======== Data section ========

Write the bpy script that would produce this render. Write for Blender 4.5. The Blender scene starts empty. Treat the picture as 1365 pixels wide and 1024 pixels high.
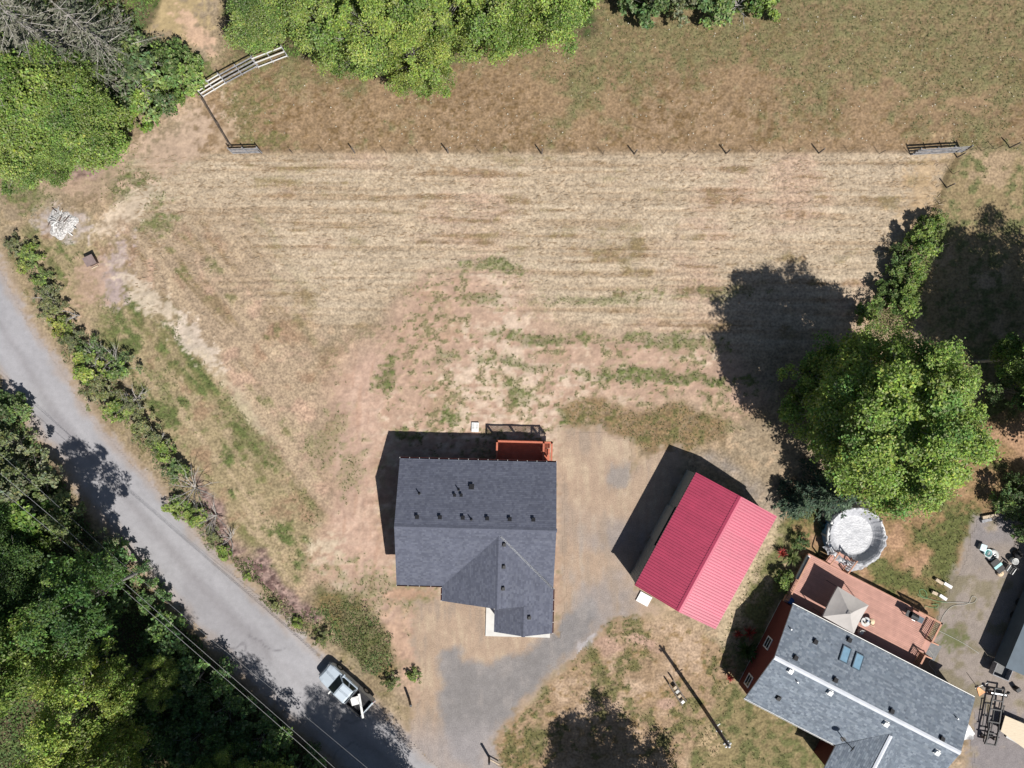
import bpy, math, random
import numpy as np
from mathutils import Vector, Matrix, noise as mnoise

# ------------------------------------------------------------------ camera, sky, sun, exposure
SC = bpy.context.scene
COL = SC.collection
CAM_H = 60.0
F_PX, CX, CY = 979.0, 682.5, 512.0            # focal length and centre in pixels of the 1365 x 1024 photograph
SUN_AZ = Vector((0.60, -0.80))                # towards the sun, seen from above
SUN_EL = math.radians(51.5)

cam_data = bpy.data.cameras.new("camera")
cam = bpy.data.objects.new("camera", cam_data)
COL.objects.link(cam)
cam.location = (0, 0, CAM_H)
cam.rotation_euler = (0, 0, 0)
cam_data.sensor_fit = 'HORIZONTAL'
cam_data.sensor_width = 36.0
cam_data.lens = 36.0 * F_PX / 1365.0
cam_data.clip_start = 0.5
cam_data.clip_end = 2000.0
SC.camera = cam

world = bpy.data.worlds.new("World")
SC.world = world
world.use_nodes = True
wn = world.node_tree.nodes
bg = wn.get("Background") or wn.new("ShaderNodeBackground")
sky = wn.new("ShaderNodeTexSky")
sky.sky_type = 'NISHITA'
sky.sun_disc = False
sky.sun_elevation = SUN_EL
sky.sun_rotation = math.atan2(SUN_AZ.x, SUN_AZ.y)
world.node_tree.links.new(sky.outputs[0], bg.inputs[0])
bg.inputs[1].default_value = 0.05

sun_data = bpy.data.lights.new("sun", 'SUN')
sun_data.energy = 5.0
sun_data.angle = math.radians(0.5)
sun_data.color = (1.0, 0.965, 0.91)
sun = bpy.data.objects.new("sun", sun_data)
COL.objects.link(sun)
sdir = Vector((SUN_AZ.x * math.cos(SUN_EL), SUN_AZ.y * math.cos(SUN_EL), math.sin(SUN_EL)))
sun.rotation_euler = sdir.to_track_quat('Z', 'Y').to_euler()
sun.location = sdir * 120

SC.view_settings.view_transform = 'Standard'
SC.view_settings.look = 'None'
SC.view_settings.exposure = 0.50
SC.view_settings.gamma = 1.0
SC.view_settings.use_curve_mapping = False
try:
    SC.cycles.max_bounces = 6
    SC.cycles.diffuse_bounces = 3
    SC.cycles.transmission_bounces = 4
    SC.cycles.sample_clamp_indirect = 4.0
except Exception:
    pass

# ------------------------------------------------------------------ small helpers
rng = np.random.default_rng(7)
random.seed(7)
R = math.radians
GAIN = 1.85                                   # how much brighter a sunlit surface reads than its base colour

def lin1(c):
    c /= 255.0
    return c / 12.92 if c <= 0.04045 else ((c + 0.055) / 1.055) ** 2.4

def S(r, g, b, k=1.0):
    """base colour of a level surface that reads r, g, b in the sun"""
    return tuple(min(0.85, lin1(v) / GAIN * k) for v in (r, g, b))

def SG(r, g, b, k=1.0):
    """the same for earth and grass, read a little paler"""
    return S(min(235, r * 1.05), min(225, g * 1.075), min(220, b * 1.125 + 4), k)

def W(px, py, z=0.0):
    """world point at height z that the photograph shows at px, py"""
    s = (CAM_H - z) / F_PX
    return Vector(((px - CX) * s, -(py - CY) * s, z))

def hit(px, py, p0, n):
    """where the line of sight through px, py meets the plane p0, n"""
    o = Vector((0, 0, CAM_H)); d = Vector(((px - CX) / F_PX, -(py - CY) / F_PX, -1.0))
    return o + d * ((p0 - o).dot(n) / d.dot(n))

class Frame:
    """a building's own axes: u along, v across (down the picture), z up"""
    def __init__(s, origin, deg):
        s.o = Vector((origin[0], origin[1], 0)); a = R(deg)
        s.u = Vector((math.cos(a), math.sin(a), 0)); s.v = Vector((math.sin(a), -math.cos(a), 0)); s.deg = deg
    def p(s, u, v, z=0.0):
        q = s.o + s.u * u + s.v * v; q.z = z
        return q
    def px(s, px, py, z):
        d = W(px, py, z) - s.o; d.z = 0
        return d.dot(s.u), d.dot(s.v)

class MB:
    def __init__(s): s.v = []; s.f = []
    def add(s, vs, fs):
        b = len(s.v); s.v += [tuple(v) for v in vs]; s.f += [tuple(b + i for i in f) for f in fs]; return s
    def poly(s, pts): return s.add(pts, [tuple(range(len(pts)))])
    def hexa(s, bot, top):
        return s.add(list(bot) + list(top), [(3, 2, 1, 0), (4, 5, 6, 7), (0, 1, 5, 4), (1, 2, 6, 5), (2, 3, 7, 6), (3, 0, 4, 7)])
    def fbox(s, fr, u0, u1, v0, v1, z0, z1):
        # counter-clockwise seen from above (v runs down)
        q = [(u0, v1), (u1, v1), (u1, v0), (u0, v0)]
        return s.hexa([fr.p(u, v, z0) for u, v in q], [fr.p(u, v, z1) for u, v in q])
    def box(s, c, size, rz=0.0, tilt=None):
        m = Matrix.Rotation(rz, 3, 'Z')
        if tilt is not None: m = tilt @ m
        c = Vector(c); x, y, z = [d / 2 for d in size]
        P = lambda i, j, k: c + m @ Vector((i * x, j * y, k * z))
        return s.hexa([P(-1, -1, -1), P(1, -1, -1), P(1, 1, -1), P(-1, 1, -1)], [P(-1, -1, 1), P(1, -1, 1), P(1, 1, 1), P(-1, 1, 1)])
    def beam(s, a, b, w, h, up=Vector((0, 0, 1))):
        """a bar of section w x h from a to b"""
        a = Vector(a); b = Vector(b); d = (b - a).normalized()
        side = d.cross(up)
        if side.length < 1e-4: side = d.cross(Vector((1, 0, 0)))
        side = side.normalized() * (w / 2); upv = side.normalized().cross(d) * (h / 2)
        return s.hexa([a - side - upv, a + side - upv, b + side - upv, b - side - upv], [a - side + upv, a + side + upv, b + side + upv, b - side + upv])
    def prism(s, pts, dz):
        n = len(pts); top = [Vector(p) for p in pts]; bot = [p + Vector((0, 0, dz)) for p in top]
        if dz > 0: top, bot = bot, top
        return s.add(top + bot, [tuple(range(n)), tuple(range(2 * n - 1, n - 1, -1))] + [((i + 1) % n, i, n + i, n + (i + 1) % n) for i in range(n)])
    def tube(s, path, rad, n=6, caps=True):
        path = [Vector(p) for p in path]
        rad = [rad] * len(path) if isinstance(rad, (int, float)) else rad
        rings = []
        for i, p in enumerate(path):
            d = (path[min(i + 1, len(path) - 1)] - path[max(i - 1, 0)])
            d = d.normalized() if d.length > 1e-9 else Vector((0, 0, 1))
            a = d.cross(Vector((0, 0, 1)) if abs(d.z) < 0.9 else Vector((1, 0, 0))).normalized(); b = d.cross(a)
            rings.append([p + (a * math.cos(t) + b * math.sin(t)) * rad[i] for t in [2 * math.pi * k / n for k in range(n)]])
        vs = [q for r in rings for q in r]; fs = []
        for i in range(len(path) - 1):
            for k in range(n):
                k2 = (k + 1) % n
                fs.append((i * n + k, i * n + k2, (i + 1) * n + k2, (i + 1) * n + k))
        if caps: fs += [tuple(range(n - 1, -1, -1)), tuple((len(path) - 1) * n + k for k in range(n))]
        return s.add(vs, fs)
    def lathe(s, c, prof, n=16, caps=True):
        """prof = [(radius, z)] round the vertical through c"""
        c = Vector(c); vs = []; fs = []
        for r, z in prof:
            vs += [c + Vector((r * math.cos(2 * math.pi * k / n), r * math.sin(2 * math.pi * k / n), z)) for k in range(n)]
        for i in range(len(prof) - 1):
            for k in range(n):
                k2 = (k + 1) % n
                fs.append((i * n + k, i * n + k2, (i + 1) * n + k2, (i + 1) * n + k))
        if caps: fs += [tuple(range(n - 1, -1, -1)), tuple((len(prof) - 1) * n + k for k in range(n))]
        return s.add(vs, fs)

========

### Work instructions
Please quote the lines of the material, beginning with the first and ending with the one that contains "from mathutils import", exactly as written and without any pictures.

### Exercise result
Write the bpy script that would produce this render. Write for Blender 4.5. The Blender scene starts empty. Treat the picture as 1365 pixels wide and 1024 pixels high.
import bpy, math, random
import numpy as np
from mathutils import Vector, Matrix, noise as mnoise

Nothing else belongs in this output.